══ RECORD EXTRACTS ══

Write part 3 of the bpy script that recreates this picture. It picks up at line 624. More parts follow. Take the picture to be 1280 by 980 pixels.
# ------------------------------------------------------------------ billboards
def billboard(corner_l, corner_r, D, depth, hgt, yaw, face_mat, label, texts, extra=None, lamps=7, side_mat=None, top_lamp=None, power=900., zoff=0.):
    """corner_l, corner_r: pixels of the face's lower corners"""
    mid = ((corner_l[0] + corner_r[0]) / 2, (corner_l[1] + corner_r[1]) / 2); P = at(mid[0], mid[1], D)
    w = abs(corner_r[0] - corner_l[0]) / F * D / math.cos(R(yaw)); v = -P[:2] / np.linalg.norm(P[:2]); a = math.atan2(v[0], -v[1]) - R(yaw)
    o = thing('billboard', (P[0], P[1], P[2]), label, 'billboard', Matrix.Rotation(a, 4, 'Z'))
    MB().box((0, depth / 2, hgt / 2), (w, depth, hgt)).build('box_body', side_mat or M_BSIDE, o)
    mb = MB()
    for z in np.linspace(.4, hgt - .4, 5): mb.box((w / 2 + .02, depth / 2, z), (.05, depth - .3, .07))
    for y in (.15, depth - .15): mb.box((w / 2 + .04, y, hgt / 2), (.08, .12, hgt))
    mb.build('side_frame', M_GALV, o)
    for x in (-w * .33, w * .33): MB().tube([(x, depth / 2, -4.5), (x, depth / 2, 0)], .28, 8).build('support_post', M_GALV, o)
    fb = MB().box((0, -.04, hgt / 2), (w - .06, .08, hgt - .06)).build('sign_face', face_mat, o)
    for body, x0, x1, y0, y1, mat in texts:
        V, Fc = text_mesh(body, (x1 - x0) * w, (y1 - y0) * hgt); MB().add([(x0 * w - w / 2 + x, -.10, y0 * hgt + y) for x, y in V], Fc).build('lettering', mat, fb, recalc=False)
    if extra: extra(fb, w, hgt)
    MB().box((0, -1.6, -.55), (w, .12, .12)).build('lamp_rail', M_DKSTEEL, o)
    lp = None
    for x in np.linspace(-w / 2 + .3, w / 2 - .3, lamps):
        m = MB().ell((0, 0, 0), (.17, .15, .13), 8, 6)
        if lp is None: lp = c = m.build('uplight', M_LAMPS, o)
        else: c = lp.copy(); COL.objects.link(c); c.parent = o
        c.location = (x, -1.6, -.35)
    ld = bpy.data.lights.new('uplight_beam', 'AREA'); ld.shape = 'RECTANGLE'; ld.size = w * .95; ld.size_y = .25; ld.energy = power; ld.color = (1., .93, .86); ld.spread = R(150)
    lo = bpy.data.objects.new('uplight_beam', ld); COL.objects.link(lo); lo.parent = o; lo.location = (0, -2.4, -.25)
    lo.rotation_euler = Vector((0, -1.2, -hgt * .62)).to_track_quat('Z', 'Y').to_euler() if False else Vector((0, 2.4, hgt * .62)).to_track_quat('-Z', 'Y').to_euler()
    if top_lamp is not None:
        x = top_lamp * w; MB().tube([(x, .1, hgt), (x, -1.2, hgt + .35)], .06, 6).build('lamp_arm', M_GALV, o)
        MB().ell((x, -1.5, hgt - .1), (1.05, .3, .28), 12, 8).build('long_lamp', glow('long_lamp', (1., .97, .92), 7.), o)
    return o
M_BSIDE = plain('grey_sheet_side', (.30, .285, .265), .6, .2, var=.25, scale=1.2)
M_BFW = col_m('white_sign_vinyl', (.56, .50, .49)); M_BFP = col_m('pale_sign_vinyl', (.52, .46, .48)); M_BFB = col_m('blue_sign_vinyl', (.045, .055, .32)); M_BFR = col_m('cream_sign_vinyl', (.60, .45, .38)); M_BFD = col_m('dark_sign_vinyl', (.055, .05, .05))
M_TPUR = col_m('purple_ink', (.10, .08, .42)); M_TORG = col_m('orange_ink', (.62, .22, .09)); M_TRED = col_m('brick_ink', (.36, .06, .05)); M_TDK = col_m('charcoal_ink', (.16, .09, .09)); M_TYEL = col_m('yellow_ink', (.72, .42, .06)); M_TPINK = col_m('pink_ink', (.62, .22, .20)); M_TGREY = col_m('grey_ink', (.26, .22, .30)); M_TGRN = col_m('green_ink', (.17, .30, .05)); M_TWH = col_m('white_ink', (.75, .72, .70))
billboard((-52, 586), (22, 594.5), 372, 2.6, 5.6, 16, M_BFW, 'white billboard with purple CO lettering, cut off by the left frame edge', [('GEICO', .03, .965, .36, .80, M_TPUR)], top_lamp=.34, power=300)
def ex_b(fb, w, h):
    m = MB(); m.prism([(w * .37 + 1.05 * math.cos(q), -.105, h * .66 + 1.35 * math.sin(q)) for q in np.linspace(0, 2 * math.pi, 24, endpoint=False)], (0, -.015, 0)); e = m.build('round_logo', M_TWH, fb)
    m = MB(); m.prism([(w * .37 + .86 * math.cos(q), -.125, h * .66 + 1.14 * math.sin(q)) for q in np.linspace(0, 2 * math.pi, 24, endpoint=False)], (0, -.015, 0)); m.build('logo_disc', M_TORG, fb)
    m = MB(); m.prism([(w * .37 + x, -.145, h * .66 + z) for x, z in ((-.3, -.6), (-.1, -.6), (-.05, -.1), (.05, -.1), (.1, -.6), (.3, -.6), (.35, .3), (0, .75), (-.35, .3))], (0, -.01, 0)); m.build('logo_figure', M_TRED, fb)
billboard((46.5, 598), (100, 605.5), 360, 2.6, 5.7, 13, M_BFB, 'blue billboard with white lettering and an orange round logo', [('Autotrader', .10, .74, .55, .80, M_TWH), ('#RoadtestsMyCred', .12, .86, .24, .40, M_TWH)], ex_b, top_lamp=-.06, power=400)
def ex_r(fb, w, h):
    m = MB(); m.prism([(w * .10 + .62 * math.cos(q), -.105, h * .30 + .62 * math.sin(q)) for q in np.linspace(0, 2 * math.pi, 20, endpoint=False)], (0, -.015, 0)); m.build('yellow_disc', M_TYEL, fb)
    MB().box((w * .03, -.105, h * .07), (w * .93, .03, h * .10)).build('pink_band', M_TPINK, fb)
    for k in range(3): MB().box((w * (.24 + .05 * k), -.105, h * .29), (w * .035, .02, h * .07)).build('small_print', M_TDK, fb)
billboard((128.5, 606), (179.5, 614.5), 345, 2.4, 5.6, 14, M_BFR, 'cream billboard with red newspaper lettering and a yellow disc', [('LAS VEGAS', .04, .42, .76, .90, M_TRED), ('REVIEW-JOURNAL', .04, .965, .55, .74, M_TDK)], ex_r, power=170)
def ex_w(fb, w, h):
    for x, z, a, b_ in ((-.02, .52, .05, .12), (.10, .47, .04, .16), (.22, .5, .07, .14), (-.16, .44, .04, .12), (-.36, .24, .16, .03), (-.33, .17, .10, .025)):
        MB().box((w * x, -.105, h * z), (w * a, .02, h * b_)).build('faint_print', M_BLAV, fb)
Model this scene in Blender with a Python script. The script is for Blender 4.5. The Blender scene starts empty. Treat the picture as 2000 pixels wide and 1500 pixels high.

═══

# [WRITTEN INSTRUCTION]
Retype every record above exactly as written.

# [TASK RESULT]
Write part 3 of the bpy script that recreates this picture. It picks up at line 624. More parts follow. Take the picture to be 1280 by 980 pixels.
# ------------------------------------------------------------------ billboards
def billboard(corner_l, corner_r, D, depth, hgt, yaw, face_mat, label, texts, extra=None, lamps=7, side_mat=None, top_lamp=None, power=900., zoff=0.):
    """corner_l, corner_r: pixels of the face's lower corners"""
    mid = ((corner_l[0] + corner_r[0]) / 2, (corner_l[1] + corner_r[1]) / 2); P = at(mid[0], mid[1], D)
    w = abs(corner_r[0] - corner_l[0]) / F * D / math.cos(R(yaw)); v = -P[:2] / np.linalg.norm(P[:2]); a = math.atan2(v[0], -v[1]) - R(yaw)
    o = thing('billboard', (P[0], P[1], P[2]), label, 'billboard', Matrix.Rotation(a, 4, 'Z'))
    MB().box((0, depth / 2, hgt / 2), (w, depth, hgt)).build('box_body', side_mat or M_BSIDE, o)
    mb = MB()
    for z in np.linspace(.4, hgt - .4, 5): mb.box((w / 2 + .02, depth / 2, z), (.05, depth - .3, .07))
    for y in (.15, depth - .15): mb.box((w / 2 + .04, y, hgt / 2), (.08, .12, hgt))
    mb.build('side_frame', M_GALV, o)
    for x in (-w * .33, w * .33): MB().tube([(x, depth / 2, -4.5), (x, depth / 2, 0)], .28, 8).build('support_post', M_GALV, o)
    fb = MB().box((0, -.04, hgt / 2), (w - .06, .08, hgt - .06)).build('sign_face', face_mat, o)
    for body, x0, x1, y0, y1, mat in texts:
        V, Fc = text_mesh(body, (x1 - x0) * w, (y1 - y0) * hgt); MB().add([(x0 * w - w / 2 + x, -.10, y0 * hgt + y) for x, y in V], Fc).build('lettering', mat, fb, recalc=False)
    if extra: extra(fb, w, hgt)
    MB().box((0, -1.6, -.55), (w, .12, .12)).build('lamp_rail', M_DKSTEEL, o)
    lp = None
    for x in np.linspace(-w / 2 + .3, w / 2 - .3, lamps):
        m = MB().ell((0, 0, 0), (.17, .15, .13), 8, 6)
        if lp is None: lp = c = m.build('uplight', M_LAMPS, o)
        else: c = lp.copy(); COL.objects.link(c); c.parent = o
        c.location = (x, -1.6, -.35)
    ld = bpy.data.lights.new('uplight_beam', 'AREA'); ld.shape = 'RECTANGLE'; ld.size = w * .95; ld.size_y = .25; ld.energy = power; ld.color = (1., .93, .86); ld.spread = R(150)
    lo = bpy.data.objects.new('uplight_beam', ld); COL.objects.link(lo); lo.parent = o; lo.location = (0, -2.4, -.25)
    lo.rotation_euler = Vector((0, -1.2, -hgt * .62)).to_track_quat('Z', 'Y').to_euler() if False else Vector((0, 2.4, hgt * .62)).to_track_quat('-Z', 'Y').to_euler()
    if top_lamp is not None:
        x = top_lamp * w; MB().tube([(x, .1, hgt), (x, -1.2, hgt + .35)], .06, 6).build('lamp_arm', M_GALV, o)
        MB().ell((x, -1.5, hgt - .1), (1.05, .3, .28), 12, 8).build('long_lamp', glow('long_lamp', (1., .97, .92), 7.), o)
    return o
M_BSIDE = plain('grey_sheet_side', (.30, .285, .265), .6, .2, var=.25, scale=1.2)
M_BFW = col_m('white_sign_vinyl', (.56, .50, .49)); M_BFP = col_m('pale_sign_vinyl', (.52, .46, .48)); M_BFB = col_m('blue_sign_vinyl', (.045, .055, .32)); M_BFR = col_m('cream_sign_vinyl', (.60, .45, .38)); M_BFD = col_m('dark_sign_vinyl', (.055, .05, .05))
M_TPUR = col_m('purple_ink', (.10, .08, .42)); M_TORG = col_m('orange_ink', (.62, .22, .09)); M_TRED = col_m('brick_ink', (.36, .06, .05)); M_TDK = col_m('charcoal_ink', (.16, .09, .09)); M_TYEL = col_m('yellow_ink', (.72, .42, .06)); M_TPINK = col_m('pink_ink', (.62, .22, .20)); M_TGREY = col_m('grey_ink', (.26, .22, .30)); M_TGRN = col_m('green_ink', (.17, .30, .05)); M_TWH = col_m('white_ink', (.75, .72, .70))
billboard((-52, 586), (22, 594.5), 372, 2.6, 5.6, 16, M_BFW, 'white billboard with purple CO lettering, cut off by the left frame edge', [('GEICO', .03, .965, .36, .80, M_TPUR)], top_lamp=.34, power=300)
def ex_b(fb, w, h):
    m = MB(); m.prism([(w * .37 + 1.05 * math.cos(q), -.105, h * .66 + 1.35 * math.sin(q)) for q in np.linspace(0, 2 * math.pi, 24, endpoint=False)], (0, -.015, 0)); e = m.build('round_logo', M_TWH, fb)
    m = MB(); m.prism([(w * .37 + .86 * math.cos(q), -.125, h * .66 + 1.14 * math.sin(q)) for q in np.linspace(0, 2 * math.pi, 24, endpoint=False)], (0, -.015, 0)); m.build('logo_disc', M_TORG, fb)
    m = MB(); m.prism([(w * .37 + x, -.145, h * .66 + z) for x, z in ((-.3, -.6), (-.1, -.6), (-.05, -.1), (.05, -.1), (.1, -.6), (.3, -.6), (.35, .3), (0, .75), (-.35, .3))], (0, -.01, 0)); m.build('logo_figure', M_TRED, fb)
billboard((46.5, 598), (100, 605.5), 360, 2.6, 5.7, 13, M_BFB, 'blue billboard with white lettering and an orange round logo', [('Autotrader', .10, .74, .55, .80, M_TWH), ('#RoadtestsMyCred', .12, .86, .24, .40, M_TWH)], ex_b, top_lamp=-.06, power=400)
def ex_r(fb, w, h):
    m = MB(); m.prism([(w * .10 + .62 * math.cos(q), -.105, h * .30 + .62 * math.sin(q)) for q in np.linspace(0, 2 * math.pi, 20, endpoint=False)], (0, -.015, 0)); m.build('yellow_disc', M_TYEL, fb)
    MB().box((w * .03, -.105, h * .07), (w * .93, .03, h * .10)).build('pink_band', M_TPINK, fb)
    for k in range(3): MB().box((w * (.24 + .05 * k), -.105, h * .29), (w * .035, .02, h * .07)).build('small_print', M_TDK, fb)
billboard((128.5, 606), (179.5, 614.5), 345, 2.4, 5.6, 14, M_BFR, 'cream billboard with red newspaper lettering and a yellow disc', [('LAS VEGAS', .04, .42, .76, .90, M_TRED), ('REVIEW-JOURNAL', .04, .965, .55, .74, M_TDK)], ex_r, power=170)
def ex_w(fb, w, h):
    for x, z, a, b_ in ((-.02, .52, .05, .12), (.10, .47, .04, .16), (.22, .5, .07, .14), (-.16, .44, .04, .12), (-.36, .24, .16, .03), (-.33, .17, .10, .025)):
        MB().box((w * x, -.105, h * z), (w * a, .02, h * b_)).build('faint_print', M_BLAV, fb)
Model this scene in Blender with a Python script. The script is for Blender 4.5. The Blender scene starts empty. Treat the picture as 2000 pixels wide and 1500 pixels high.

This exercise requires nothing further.